Agnieszka Legutko, Germanic Languages Department

“Every map tells a story:” Empowering student geospatial mapping for better understanding of literary and cultural heritage 

Digital Humanities projects enhance the classroom experience in multifarious ways: they allow students to explore the material in an unconventional and meaningful way, empower students to engage in “participatory mapping” and “place-based learning” (Corbett & Lagault, 2019), and facilitate collaborative creation and analysis of visual data. 

This presentation showcases Locus Tempus, a new digital mapping tool custom-designed at Columbia University, used in a content class, Yiddish Autobiography (Fall 2021), in order to map and analyze the life trajectories of the Yiddish authors we studied throughout the semester. Did these writers’ lives overlap spatially? If so, what did this convergence mean in terms of the European Yiddish intellectual milieu? How did geographical spaces influence the authors’ understanding of their own temporary positionality in history?  

Locus Tempus allowed students to engage with the literary texts in a new way, locate the temporal past in the spatial present, connect individual life stories of famous writers with concrete geographical locations, experiment with making memory tangible through geospatial digital mapping, foster a new connection with the Yiddish literary and cultural heritage, and finally, to create a shared online archive. 

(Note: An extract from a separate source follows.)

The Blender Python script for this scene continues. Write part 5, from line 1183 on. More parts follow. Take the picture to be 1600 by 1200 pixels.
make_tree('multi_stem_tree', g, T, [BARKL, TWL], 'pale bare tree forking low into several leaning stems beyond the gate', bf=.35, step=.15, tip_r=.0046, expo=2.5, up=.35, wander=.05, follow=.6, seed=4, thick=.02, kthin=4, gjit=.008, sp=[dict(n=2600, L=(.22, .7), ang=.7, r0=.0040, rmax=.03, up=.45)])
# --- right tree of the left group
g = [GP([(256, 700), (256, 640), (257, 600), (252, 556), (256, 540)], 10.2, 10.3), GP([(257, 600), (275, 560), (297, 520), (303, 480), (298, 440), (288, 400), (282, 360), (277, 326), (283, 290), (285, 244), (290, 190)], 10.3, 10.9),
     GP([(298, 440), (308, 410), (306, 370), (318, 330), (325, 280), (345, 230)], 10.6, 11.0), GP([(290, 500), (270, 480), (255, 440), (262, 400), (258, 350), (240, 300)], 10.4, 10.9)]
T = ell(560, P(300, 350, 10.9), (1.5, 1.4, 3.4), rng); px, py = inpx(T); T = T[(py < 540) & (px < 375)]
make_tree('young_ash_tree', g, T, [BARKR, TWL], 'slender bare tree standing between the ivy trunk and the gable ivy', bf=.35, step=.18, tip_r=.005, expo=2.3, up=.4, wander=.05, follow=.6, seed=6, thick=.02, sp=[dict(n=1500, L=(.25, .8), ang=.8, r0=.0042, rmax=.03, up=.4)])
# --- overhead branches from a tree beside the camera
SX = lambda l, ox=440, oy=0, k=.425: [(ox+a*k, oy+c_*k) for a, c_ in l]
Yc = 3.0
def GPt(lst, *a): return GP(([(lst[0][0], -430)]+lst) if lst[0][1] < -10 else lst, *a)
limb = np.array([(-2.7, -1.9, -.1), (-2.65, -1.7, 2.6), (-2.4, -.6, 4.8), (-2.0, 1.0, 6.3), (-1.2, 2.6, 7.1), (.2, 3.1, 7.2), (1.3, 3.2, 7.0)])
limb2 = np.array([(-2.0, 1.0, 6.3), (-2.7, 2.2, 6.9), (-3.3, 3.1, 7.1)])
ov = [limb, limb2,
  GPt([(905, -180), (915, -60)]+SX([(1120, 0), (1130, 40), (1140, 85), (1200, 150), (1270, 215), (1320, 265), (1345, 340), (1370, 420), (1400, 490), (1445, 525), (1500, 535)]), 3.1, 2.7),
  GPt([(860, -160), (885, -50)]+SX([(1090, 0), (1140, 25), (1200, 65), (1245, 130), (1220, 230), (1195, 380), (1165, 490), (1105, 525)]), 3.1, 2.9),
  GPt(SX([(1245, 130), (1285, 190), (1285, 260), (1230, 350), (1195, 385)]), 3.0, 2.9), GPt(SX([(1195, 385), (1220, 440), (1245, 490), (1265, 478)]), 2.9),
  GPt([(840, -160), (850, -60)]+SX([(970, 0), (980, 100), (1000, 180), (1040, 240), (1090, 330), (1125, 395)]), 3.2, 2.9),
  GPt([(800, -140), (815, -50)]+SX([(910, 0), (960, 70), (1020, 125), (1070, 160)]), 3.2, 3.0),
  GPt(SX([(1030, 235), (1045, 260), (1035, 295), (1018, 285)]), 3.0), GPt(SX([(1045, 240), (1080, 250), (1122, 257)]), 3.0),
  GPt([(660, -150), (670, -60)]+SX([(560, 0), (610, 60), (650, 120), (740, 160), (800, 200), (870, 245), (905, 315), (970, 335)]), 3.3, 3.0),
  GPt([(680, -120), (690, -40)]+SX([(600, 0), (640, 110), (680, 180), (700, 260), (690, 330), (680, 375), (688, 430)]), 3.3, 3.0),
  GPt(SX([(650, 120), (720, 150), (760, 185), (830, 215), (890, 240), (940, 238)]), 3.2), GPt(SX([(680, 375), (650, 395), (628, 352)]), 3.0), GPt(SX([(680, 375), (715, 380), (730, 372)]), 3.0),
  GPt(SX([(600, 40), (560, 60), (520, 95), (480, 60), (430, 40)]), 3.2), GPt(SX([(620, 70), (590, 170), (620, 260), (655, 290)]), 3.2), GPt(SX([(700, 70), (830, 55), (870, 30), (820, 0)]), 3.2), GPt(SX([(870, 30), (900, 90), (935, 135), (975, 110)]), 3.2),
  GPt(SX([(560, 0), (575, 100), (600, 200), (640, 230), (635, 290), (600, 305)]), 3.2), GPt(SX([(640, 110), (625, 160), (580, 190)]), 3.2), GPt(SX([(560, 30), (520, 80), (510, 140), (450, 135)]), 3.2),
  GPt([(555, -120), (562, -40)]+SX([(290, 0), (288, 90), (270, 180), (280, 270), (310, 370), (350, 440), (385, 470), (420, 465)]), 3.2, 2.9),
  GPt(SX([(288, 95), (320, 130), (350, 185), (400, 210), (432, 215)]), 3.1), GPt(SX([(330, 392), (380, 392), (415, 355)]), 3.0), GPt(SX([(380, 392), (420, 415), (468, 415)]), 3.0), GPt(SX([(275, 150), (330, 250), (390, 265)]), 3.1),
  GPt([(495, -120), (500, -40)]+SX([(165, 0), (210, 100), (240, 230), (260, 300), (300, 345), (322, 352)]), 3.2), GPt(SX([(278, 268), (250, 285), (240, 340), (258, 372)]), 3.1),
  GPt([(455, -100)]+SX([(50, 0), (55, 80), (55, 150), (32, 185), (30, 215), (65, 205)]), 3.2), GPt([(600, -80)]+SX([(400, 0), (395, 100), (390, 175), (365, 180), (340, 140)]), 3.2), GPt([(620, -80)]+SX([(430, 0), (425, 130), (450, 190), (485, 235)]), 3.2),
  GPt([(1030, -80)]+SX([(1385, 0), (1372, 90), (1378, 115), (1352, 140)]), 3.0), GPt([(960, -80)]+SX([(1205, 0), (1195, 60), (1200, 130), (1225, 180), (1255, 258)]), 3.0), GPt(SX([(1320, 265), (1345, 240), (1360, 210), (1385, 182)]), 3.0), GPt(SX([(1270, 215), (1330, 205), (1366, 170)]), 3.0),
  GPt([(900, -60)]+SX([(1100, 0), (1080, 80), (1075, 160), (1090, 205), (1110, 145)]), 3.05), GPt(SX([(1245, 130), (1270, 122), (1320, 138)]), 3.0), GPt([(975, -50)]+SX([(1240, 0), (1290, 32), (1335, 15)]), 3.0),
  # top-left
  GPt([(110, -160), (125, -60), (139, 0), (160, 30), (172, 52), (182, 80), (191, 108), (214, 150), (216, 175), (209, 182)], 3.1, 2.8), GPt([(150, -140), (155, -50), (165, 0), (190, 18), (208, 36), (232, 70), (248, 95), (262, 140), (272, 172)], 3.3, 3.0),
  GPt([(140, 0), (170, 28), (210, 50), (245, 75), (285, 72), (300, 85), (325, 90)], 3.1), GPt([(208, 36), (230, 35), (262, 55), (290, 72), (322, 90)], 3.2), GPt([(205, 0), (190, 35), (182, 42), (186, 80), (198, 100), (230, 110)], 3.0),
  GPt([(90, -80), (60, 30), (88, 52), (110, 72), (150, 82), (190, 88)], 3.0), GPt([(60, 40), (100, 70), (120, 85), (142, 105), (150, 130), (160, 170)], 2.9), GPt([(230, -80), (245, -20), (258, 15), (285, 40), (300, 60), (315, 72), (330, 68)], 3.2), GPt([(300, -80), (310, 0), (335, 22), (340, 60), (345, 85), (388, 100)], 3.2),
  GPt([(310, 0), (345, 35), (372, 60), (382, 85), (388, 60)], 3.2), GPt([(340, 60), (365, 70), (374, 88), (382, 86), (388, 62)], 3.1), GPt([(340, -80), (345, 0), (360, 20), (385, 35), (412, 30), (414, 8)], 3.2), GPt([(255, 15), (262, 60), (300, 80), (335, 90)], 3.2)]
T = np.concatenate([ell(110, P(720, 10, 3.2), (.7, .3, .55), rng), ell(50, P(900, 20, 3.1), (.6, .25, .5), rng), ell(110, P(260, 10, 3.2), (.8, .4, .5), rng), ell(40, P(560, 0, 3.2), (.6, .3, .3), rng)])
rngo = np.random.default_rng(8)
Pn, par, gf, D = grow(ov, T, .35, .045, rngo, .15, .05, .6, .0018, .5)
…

The Mapping Yiddish Europe project resulted in an illuminating discovery that the borderlands between diverse cultures produced a large number of influential writers, leading to a reflection on the human condition in general that liminal spaces are conducive to creativity. This realization added a new layer of meaning to our understanding of Yiddish literary and cultural heritage through student-generated collaborative data visualization and analysis. Mapping Yiddish Europe on Locus Tempus was an inspirational, educational, and rewarding experience.